AISC ASD L3.1 beam depth limit

[tonyuk]

I would appreciate a little help on the interpretation of L3.1.1 (ASD Green book p.5-181). In simple terms for floors it states that the depth of fully stressed beams should be a minimum of L.Fy/800 and if the actual depth is less than this the "unit stress in bending should be decreased in the same ratio as the depth is decreased from that recommended above".

No problems with a short span beam: if (say) Fb is 24, the formula gives 15" and your section is 10" then you must not stress it more than 24 x 10/15 =16ksi.
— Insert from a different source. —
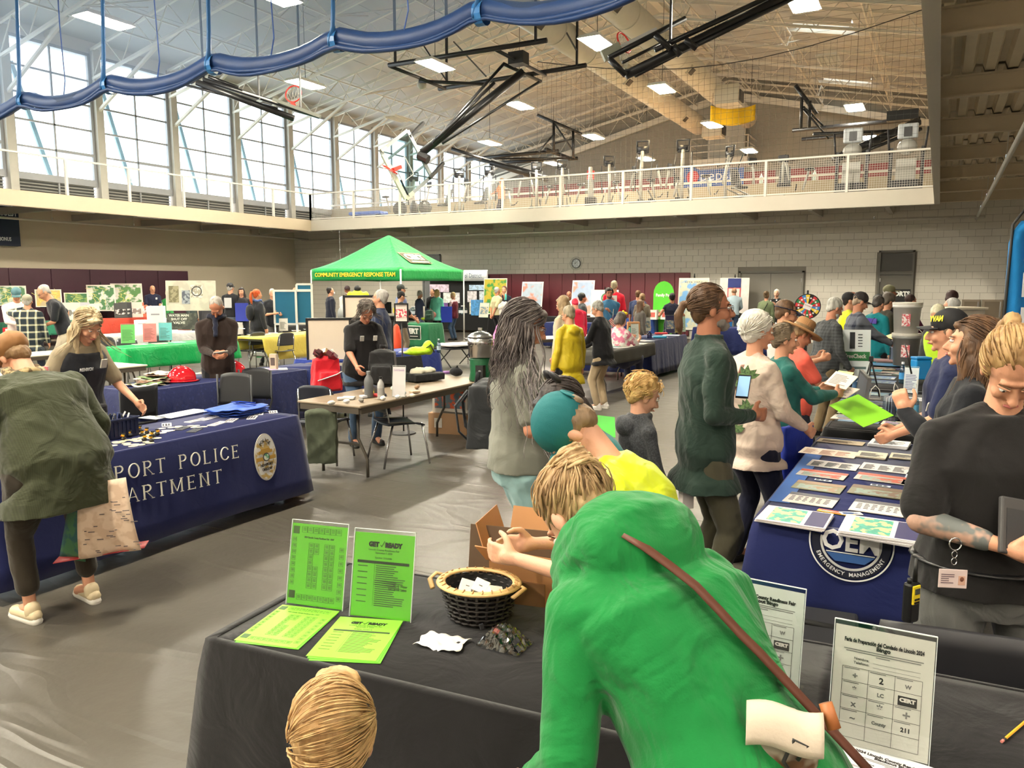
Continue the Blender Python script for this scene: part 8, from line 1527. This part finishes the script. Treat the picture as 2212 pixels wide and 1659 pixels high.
Pn('person in a black cap behind the charcoal checked man',(1835,633),12,-80,hair=('crew',BK1,BK2),top=((222,226,40),.4,-.12),ex=(('cap',(22,20,24)),)); Pn('bald man in dark glasses behind the black cap',(1841,630),13.2,-70,skn=3,hair=('bald',BK1,BK2),top=((30,30,34),1.0,-.12),ex=('glasses',))
Pn('woman in a teal and purple jacket with a black strap',(1903,641),11.8,-40,head=(.4,0),f=True,lod=1,fat=1.15,hair=('short',(44,40,38),(84,78,74)),top=((16,120,130),1.0,-.2),bot=((30,30,36),1.0),ex=(('strap',(20,20,24),1,-1),('patch',(74,58,150),.45,0,-1,.28,.08,'purple_yoke')))
Pn('person with grey-brown hair and a dark olive coat beside the teal jacket',(1926,636),12.6,-60,head=(.4,0),f=True,hair=('puffy',(62,54,48),(104,92,82)),top=((56,54,44),1.0,-.2)); Pn('man in an olive cap behind, in front of the SPORTS sign',(1922,617),14.5,-80,hair=('crew',G1,G2_),skn=3,top=((40,40,40),1.0,-.12),ex=(('cap',(106,104,76)),)); Pn('black capped head behind the teal jacket woman',(1900,637),13.4,-70,hair=('crew',BK1,BK2),top=((24,24,26),1.0,-.12),ex=(('cap',(18,18,20)),))
Pn('dark haired woman in a maroon long sleeve top',(1968,636),14,-55,f=True,lean=.15,hair=('short',(38,26,26),(70,50,46)),top=((90,22,56),1.0,-.2),bot=((60,60,66),1.0),L=(-.1,.4,1.0),Rr=(.1,.4,1.0))
Pn('person with a dark brown hood behind the grey bin',(2062,632),13.5,-40,head=(.5,0),hair=('puffy',(50,30,28),(70,46,42)),top=((60,34,34),1.0,-.12)); Pn('grey haired woman in glasses looking left behind the navy cap',(2056,644),10.6,85,f=True,skn=0,hair=('short',(140,138,134),(206,204,200)),top=((206,200,186),1.0,-.12),ex=('glasses',))
Pn('white haired helper bending in a lime safety vest behind the bucket',(2022,664),8.9,150,head=(.7,.2),lean=.2,f=True,hair=('short',(176,170,140),(222,216,190)),top=((60,60,62),.5,-.12),ex=(('vest',(196,236,50)),),skn=1)
q=Pn('person mostly hidden behind the blue feather banner',(2176,720),6.2,60,hair=('short',BR1,BR2),top=((34,34,38),1.0,-.12),head=(.4,0)) 
# ================================================================= OVERHEAD: curtain, hoops, banner, net
CY=10.0; ZC=5.6
def net_mat(c,op,name):
    m=bpy.data.materials.new(name); m.use_nodes=True; n=m.node_tree; n.nodes.clear(); N=n.nodes.new; L=n.links.new
    o=N('ShaderNodeOutputMaterial'); t=N('ShaderNodeBsdfTransparent'); d=N('ShaderNodeBsdfTranslucent'); d.inputs[0].default_value=(*lin(c),1); e=N('ShaderNodeBsdfDiffuse'); e.inputs[0].default_value=(*lin(c),1); a=N('ShaderNodeMixShader'); a.inputs[0].default_value=.5
    L(d.outputs[0],a.inputs[1]); L(e.outputs[0],a.inputs[2]); mi=N('ShaderNodeMixShader'); nz=N('ShaderNodeTexNoise'); nz.inputs['Scale'].default_value=1.3; r=N('ShaderNodeMapRange'); r.inputs[3].default_value=op*.8; r.inputs[4].default_value=op*1.2; L(nz.outputs[0],r.inputs[0]); L(r.outputs[0],mi.inputs[0]); L(t.outputs[0],mi.inputs[1]); L(a.outputs[0],mi.inputs[2]); L(mi.outputs[0],o.inputs[0]); return m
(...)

If though the beam is unrestrained with a longer span the various formulae already reduce Fb to take account of this. So it would appear to be double counting to get a stress of (say) 12ksi and then have to reduce this by a further 10/15. Logically it would seem to me that in my hypothetical example if you get an Fb of 18 you have to chop it down to 16, but not if Fb is already 15ksi.

Crawley & Dillon example 1 p.117 has a 30ft beam with intermediate restraints at 10ft so Lb (10ft) is more than Lc and less than Lu so Fb is 0.6Fy and it is this figure they reduce (by 14/16.2). If the restraints were every 6ft then Fb would be 0.66Fy and this figure would then be being reduced. To me it seems more logical to limit the stress to the lesser of 0.66Fy(d1/d2) or (in this case) 0.6Fy, not 0.6Fy(d1/d2)

Comments gratefully received

TonyB UK

 

[par060]

I'm not so sure you use Fb in place of Fy...they are 2 different things

 

[Grizzman]

I think the "fully stressed" part is what needs your attention.
Rarely do I find that the allowable bending moment is the same as the actual bending moment. If it is not, then the beam is not fully stressed.

 

[tonyuk]

Well yes, it is the meaning of "fully stressed" that I am wrestling with. My initial reading of it was that it meant that fb was more or less equal (for a compact section) to 0.66Fy, i.e. any greater load would (notionally) cause a failure in bending. Where Fb is much lower so as to prevent lateral buckling failure (e.g. Fb=16ksi, fb=16ksi) is the member "fully stressed" within the meaning of this clause?

 

[JAE]

I don't think you are "double counting" it at all. The limits given in ASD for maximum allowable stress in the beam, Fb, is dealing with the level of safety in the beam regarding STRENGTH - responding to the possibility of lateral torsional buckling. This is NOT a servicability issue here, but the Fb formulae are only dealing with LTB and strength.

Then....if you go beyond their suggested Fy/800 limit for depth, they are suggesting that, in terms of SERVICABILITY, you will have deflection issues (not strength issues). So they suggest further limiting your fb to a lower limit of Fb (true depth/recommended depth).

They are dealing with two different things here so its not double counting at all.

 

[Grizzman]

I think if fb is equal to Fb, then it is considered fully stressed. Since the paragraph doesn't clarify fully stressed as being the maximum possible stress(Fb=0.66Fy), then when fb=Fb, the beam is fully stressed at that state.
I think the idea is to keep you from getting too "springy" a beam.

 

[JAE]

Yes, I'd agree with Grizzman on that point.